WHAT THIS TASK INVOLVES
Go through the listing and return every line with "scene" in it.

DATASET EXTRACT
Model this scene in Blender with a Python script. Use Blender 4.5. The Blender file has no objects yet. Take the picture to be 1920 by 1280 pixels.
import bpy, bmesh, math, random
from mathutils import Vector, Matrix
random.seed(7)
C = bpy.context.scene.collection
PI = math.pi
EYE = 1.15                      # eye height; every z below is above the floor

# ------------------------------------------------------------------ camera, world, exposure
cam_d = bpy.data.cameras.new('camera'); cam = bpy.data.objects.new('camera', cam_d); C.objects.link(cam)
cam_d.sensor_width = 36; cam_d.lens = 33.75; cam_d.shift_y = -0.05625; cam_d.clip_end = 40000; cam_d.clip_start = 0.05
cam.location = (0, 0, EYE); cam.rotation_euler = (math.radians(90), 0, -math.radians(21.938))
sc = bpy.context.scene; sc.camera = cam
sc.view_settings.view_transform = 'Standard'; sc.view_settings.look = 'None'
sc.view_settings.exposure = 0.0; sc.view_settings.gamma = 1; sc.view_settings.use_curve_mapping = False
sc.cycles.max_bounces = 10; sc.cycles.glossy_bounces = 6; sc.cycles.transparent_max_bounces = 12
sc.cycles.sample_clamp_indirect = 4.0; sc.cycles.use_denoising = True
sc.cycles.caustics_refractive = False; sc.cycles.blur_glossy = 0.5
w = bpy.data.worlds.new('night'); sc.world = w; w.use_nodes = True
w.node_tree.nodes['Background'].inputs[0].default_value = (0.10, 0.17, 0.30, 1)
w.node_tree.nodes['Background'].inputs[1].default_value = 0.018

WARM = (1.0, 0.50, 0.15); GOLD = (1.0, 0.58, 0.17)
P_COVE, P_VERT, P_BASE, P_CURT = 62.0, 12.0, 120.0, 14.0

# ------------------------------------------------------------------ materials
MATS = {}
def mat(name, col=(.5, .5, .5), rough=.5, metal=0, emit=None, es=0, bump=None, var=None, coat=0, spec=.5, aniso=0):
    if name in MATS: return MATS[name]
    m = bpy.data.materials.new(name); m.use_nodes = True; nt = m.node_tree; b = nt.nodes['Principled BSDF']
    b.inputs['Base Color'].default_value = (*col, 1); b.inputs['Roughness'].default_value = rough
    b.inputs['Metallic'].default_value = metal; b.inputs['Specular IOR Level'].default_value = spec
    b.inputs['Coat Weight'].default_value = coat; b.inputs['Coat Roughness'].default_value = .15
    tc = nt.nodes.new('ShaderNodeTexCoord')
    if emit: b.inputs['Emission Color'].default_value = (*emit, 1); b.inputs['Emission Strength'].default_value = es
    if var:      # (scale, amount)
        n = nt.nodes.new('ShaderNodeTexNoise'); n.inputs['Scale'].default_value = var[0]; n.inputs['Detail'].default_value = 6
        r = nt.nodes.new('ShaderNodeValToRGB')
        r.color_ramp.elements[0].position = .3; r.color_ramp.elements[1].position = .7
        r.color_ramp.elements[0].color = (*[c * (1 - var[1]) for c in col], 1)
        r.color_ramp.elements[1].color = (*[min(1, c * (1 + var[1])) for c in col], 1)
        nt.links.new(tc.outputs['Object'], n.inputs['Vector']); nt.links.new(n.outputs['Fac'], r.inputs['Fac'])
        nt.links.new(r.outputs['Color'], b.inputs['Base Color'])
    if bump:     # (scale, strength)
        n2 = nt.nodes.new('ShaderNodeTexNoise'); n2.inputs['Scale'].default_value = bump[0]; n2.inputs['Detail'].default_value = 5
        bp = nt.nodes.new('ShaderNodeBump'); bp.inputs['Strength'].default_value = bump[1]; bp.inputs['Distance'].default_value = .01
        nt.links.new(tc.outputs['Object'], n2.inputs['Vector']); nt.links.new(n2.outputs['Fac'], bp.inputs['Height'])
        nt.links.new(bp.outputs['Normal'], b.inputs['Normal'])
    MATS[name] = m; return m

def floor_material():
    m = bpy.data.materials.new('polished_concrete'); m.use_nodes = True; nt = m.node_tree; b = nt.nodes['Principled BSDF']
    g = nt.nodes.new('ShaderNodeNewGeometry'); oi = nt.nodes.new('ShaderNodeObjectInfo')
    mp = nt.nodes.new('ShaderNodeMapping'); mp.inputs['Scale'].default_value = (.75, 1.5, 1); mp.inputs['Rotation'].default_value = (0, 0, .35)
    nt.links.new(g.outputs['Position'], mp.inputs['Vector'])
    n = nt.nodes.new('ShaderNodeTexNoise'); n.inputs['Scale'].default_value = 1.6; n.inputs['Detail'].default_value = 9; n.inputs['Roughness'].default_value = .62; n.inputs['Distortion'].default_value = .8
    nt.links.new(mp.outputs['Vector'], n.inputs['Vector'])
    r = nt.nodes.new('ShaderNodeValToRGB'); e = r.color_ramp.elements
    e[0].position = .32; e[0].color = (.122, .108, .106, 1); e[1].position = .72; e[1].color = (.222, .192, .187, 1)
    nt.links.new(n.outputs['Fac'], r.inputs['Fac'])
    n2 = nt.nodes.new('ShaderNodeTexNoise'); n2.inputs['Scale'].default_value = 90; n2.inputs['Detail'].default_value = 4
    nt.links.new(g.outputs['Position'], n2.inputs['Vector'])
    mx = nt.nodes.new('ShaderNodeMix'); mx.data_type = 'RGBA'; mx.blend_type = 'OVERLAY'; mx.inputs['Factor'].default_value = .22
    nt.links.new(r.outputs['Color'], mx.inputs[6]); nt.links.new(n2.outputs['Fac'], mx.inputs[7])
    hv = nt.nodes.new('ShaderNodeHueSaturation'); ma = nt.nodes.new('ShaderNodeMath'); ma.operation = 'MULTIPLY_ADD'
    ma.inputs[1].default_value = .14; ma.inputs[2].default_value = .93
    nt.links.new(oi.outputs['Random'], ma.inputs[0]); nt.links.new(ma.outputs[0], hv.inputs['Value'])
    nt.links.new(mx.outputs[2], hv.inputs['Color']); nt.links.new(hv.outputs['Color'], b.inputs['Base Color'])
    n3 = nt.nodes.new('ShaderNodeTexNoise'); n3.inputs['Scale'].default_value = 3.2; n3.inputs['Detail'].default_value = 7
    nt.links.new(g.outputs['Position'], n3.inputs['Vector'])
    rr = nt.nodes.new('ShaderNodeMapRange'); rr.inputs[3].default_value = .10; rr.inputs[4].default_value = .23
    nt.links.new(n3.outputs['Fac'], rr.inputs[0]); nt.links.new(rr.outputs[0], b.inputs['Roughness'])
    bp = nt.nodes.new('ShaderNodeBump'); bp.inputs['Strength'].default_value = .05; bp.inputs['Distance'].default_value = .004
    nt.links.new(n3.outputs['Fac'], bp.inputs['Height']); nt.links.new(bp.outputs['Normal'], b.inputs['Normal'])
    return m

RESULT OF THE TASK
Model this scene in Blender with a Python script. Use Blender 4.5. The Blender file has no objects yet. Take the picture to be 1920 by 1280 pixels.
C = bpy.context.scene.collection
sc = bpy.context.scene; sc.camera = cam